Mi pare che, in termini generali, ‘Il Dono’ si collochi, per stile e contenuti, esattamente agli antipodi della cinematografia mainstream. Non a caso, nelle recensioni che trattano della filmografia di Frammartino, non è infrequente il riferimento alla scarsa commercializzazione della sua opera. In questo aspetto, credo, consista la riprova del suo valore intrinseco di artista indipendente, in primis. Egli, infatti, mi pare non abbia mai smesso di rispondere alle esigenze della propria vocazione con estrema sincerità. E questo, al di là di tutto e quasi paradossalmente, è proprio ciò che è infine riuscito ad affermarlo sulla scena internazionale. Certo, nella fatica di finanziare opere di valore vi è un rammarico, ma è forse anche l’ardua declinabilità commerciale che misura, di Michelangelo Frammartino, il dono di un’estrema libertà poetica.

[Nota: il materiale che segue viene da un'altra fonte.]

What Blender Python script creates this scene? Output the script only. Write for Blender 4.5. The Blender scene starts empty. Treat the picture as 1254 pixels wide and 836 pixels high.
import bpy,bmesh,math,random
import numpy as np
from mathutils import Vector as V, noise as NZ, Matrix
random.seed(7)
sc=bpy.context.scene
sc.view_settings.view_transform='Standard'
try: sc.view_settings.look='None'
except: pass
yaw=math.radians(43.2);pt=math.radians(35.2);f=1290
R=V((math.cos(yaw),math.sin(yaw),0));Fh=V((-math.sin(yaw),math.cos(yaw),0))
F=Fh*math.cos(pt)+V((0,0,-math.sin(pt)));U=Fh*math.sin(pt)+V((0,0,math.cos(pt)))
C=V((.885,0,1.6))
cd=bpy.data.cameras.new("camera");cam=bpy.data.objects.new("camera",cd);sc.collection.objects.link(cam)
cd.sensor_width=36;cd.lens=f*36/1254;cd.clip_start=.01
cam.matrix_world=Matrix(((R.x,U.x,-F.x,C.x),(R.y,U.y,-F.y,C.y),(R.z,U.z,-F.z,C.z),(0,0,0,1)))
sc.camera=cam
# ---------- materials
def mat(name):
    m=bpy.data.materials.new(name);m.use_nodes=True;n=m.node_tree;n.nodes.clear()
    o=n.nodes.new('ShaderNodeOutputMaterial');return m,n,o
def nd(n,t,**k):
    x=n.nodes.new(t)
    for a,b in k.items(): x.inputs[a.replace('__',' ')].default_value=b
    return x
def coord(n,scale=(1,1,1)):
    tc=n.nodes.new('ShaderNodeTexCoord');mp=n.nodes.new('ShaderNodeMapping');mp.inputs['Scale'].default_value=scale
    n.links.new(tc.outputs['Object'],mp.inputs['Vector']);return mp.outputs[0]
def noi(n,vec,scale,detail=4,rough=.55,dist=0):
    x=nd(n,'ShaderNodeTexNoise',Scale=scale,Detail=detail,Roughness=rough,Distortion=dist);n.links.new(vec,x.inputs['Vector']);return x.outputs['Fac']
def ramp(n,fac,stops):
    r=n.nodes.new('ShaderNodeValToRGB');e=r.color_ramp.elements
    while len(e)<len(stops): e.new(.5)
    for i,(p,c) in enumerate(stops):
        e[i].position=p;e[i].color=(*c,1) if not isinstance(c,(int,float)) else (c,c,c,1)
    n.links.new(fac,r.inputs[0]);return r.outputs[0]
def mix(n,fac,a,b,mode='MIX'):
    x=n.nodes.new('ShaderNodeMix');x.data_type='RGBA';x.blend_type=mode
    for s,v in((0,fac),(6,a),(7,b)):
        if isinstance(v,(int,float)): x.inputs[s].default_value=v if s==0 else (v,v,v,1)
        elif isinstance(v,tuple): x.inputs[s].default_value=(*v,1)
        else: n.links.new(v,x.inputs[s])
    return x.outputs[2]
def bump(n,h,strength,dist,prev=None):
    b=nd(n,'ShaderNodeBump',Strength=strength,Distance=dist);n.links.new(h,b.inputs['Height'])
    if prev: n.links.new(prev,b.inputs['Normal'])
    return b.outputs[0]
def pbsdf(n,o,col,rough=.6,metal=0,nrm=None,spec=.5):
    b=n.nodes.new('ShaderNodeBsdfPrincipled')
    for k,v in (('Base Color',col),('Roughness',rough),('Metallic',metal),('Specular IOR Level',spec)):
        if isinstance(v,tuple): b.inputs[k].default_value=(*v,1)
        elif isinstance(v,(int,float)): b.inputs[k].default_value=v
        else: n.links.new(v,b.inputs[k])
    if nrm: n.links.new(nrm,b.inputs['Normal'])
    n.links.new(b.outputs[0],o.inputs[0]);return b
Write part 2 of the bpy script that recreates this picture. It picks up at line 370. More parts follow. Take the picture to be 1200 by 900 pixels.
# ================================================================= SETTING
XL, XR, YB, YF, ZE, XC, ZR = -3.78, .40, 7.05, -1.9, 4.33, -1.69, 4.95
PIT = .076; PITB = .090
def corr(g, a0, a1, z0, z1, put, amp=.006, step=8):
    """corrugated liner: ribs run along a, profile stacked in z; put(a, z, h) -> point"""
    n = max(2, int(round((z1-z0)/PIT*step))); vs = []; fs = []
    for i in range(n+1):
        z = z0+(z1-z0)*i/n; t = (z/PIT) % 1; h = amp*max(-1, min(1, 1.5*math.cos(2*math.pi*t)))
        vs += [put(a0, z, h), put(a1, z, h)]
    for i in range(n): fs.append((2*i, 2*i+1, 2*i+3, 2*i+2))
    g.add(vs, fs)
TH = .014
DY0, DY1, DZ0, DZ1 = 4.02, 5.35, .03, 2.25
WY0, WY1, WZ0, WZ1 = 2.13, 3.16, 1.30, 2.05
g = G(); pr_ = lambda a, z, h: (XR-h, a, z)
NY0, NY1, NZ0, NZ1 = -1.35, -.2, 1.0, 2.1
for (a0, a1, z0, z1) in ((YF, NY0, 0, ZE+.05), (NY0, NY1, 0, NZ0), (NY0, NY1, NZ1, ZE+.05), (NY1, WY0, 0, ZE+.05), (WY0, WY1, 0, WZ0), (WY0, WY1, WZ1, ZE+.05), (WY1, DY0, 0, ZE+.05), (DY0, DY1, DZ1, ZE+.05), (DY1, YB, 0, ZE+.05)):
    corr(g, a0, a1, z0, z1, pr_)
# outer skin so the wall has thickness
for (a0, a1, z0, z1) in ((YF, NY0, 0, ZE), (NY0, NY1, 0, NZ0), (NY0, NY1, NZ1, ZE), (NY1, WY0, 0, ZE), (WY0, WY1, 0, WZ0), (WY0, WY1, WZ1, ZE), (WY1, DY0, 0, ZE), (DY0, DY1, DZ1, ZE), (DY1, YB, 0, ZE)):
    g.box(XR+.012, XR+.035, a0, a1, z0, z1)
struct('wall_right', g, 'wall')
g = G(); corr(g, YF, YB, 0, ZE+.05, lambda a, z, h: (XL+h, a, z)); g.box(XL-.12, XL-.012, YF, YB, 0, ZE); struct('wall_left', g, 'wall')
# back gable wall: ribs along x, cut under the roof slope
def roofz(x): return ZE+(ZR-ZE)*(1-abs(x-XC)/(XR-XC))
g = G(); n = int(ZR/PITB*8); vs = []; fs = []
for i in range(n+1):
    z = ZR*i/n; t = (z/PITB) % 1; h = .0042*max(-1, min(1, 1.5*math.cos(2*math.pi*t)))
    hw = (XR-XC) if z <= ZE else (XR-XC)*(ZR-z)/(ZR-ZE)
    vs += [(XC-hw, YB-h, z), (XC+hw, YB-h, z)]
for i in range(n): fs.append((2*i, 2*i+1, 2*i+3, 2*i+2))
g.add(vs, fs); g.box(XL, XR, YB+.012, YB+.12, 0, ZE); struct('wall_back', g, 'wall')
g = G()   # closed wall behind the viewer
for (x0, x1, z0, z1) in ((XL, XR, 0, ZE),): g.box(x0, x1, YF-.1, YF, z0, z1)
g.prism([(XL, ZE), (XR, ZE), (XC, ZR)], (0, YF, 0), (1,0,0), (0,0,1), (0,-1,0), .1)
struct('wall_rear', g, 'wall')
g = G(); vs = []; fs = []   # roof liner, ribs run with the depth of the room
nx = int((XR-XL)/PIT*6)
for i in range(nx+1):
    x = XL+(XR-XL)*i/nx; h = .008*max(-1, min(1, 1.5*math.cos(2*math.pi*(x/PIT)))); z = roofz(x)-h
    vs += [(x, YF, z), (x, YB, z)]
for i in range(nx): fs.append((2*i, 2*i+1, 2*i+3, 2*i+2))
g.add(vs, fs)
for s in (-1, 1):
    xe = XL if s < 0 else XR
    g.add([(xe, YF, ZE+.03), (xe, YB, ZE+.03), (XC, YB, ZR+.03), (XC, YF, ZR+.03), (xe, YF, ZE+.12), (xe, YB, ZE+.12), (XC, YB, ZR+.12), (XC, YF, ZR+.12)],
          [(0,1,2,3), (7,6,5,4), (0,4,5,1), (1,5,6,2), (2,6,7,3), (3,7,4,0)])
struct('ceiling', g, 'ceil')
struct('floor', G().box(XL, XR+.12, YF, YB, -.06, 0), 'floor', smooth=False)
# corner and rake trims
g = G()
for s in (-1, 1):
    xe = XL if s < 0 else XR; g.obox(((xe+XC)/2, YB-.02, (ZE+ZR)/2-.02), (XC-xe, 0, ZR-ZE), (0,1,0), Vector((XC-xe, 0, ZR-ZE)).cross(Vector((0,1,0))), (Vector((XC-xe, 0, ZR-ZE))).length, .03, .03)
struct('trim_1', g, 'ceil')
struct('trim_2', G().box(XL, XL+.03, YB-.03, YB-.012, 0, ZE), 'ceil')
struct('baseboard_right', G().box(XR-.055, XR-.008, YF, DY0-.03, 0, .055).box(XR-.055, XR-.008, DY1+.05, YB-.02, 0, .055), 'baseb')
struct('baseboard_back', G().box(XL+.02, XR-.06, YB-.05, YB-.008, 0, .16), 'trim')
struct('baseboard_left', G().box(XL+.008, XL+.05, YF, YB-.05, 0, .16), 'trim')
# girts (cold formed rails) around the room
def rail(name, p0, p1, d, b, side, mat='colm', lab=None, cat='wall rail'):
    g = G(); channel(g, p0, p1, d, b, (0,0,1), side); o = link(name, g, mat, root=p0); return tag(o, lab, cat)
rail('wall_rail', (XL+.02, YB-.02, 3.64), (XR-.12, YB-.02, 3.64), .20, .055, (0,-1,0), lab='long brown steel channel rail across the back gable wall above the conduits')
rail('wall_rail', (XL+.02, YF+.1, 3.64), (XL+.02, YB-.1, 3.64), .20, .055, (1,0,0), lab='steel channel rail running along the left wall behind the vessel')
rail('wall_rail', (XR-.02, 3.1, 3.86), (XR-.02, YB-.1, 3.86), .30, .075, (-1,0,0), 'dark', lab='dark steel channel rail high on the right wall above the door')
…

Michelangelo Frammartino nasce a Milano nel 1968 da genitori calabresi originari di Caulonia. Studia architettura al Politecnico di Milano e poi cinema alla Civica Scuola di Cinema Luchino Visconti. Esordisce come autore nel mondo della videoarte e come regista di diversi cortometraggi. Grazie a un premio in denaro ottenuto al Bellario Film Festival, nel 2003 finanzia il suo primo lungometraggio ‘Il dono’, cui seguono ‘Le quattro volte’ (2010) e ‘Il buco’ (2021) che gli vale il Premio speciale della giuria a Venezia. Insegna regia e videoarte in diverse università d’Italia.